Voices of The Game

For more than nine decades, broadcasters have largely formed the spine of baseball’s appeal to the Republic. Be it an entire family gathered around the radio to hear Red Barber’s depiction of Duke Snider finding Brooklyn’s Bedford Avenue or today’s remote control-wielding television fan flipping from Fox’s Joe Davis to The Baseball Network’s Bob Costas, each medium has been the welcome beckoner of a thousand afternoons.

In 1992, Curt Smith’s monumental work, Voices of The Game: The Acclaimed Chronicle of Baseball Radio and Television Broadcasting—from 1921 to the Present (Fireside Books/Simon and Schuster Trade Paperback, 642 pages), was updated to include major and minor broadcast events from radio’s first game in 1921 on KDKA Pittsburgh to cable TV’s burgeoning universe. It details the sport’s complete broadcast history and the personae of its leading lights. Smith brings to life such titanic Voices as Barber, Mel Allen, Vin Scully, Dizzy Dean, Harry Caray, Ernie Harwell, Al Michaels, Bob Prince, and more than a 125 more.

Moreover, Voices of The Game weaves together the social, political, and cultural climate of the time, placing the subjects in historical context. For example, Smith shows how the Armed Forces Radio Network tied the World Series to World War II troops abroad; how Dean’s rustic bent on the 1953-65 Game of the Week stirred America’s heartland; and how the 1990s decision to kill Saturday’s Game still haunts the sport.

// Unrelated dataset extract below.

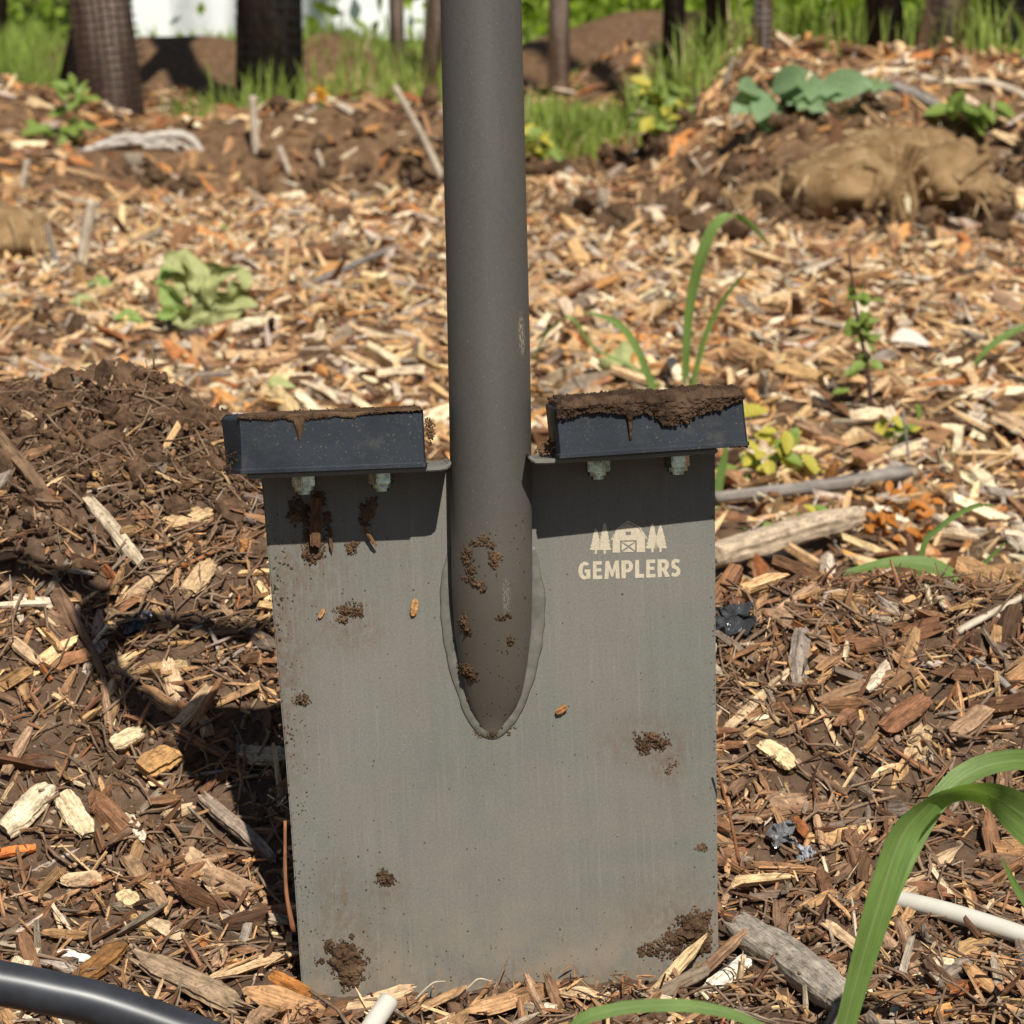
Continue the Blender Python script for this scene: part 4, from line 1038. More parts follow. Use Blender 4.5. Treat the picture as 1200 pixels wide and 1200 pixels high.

With vivid detail, Smith recreates the play-by-play announcing of baseball’s theatric moments, explores network and franchise politics, reveals stories behind major hirings and firings, and documents how the dramatic shift from network TV to local and cable prominence has maimed baseball’s national presence. “This book is a masterpiece,” the New York Post‘s Phil Mushnick said. No baseball library should be without the updated version of Voices of The Game.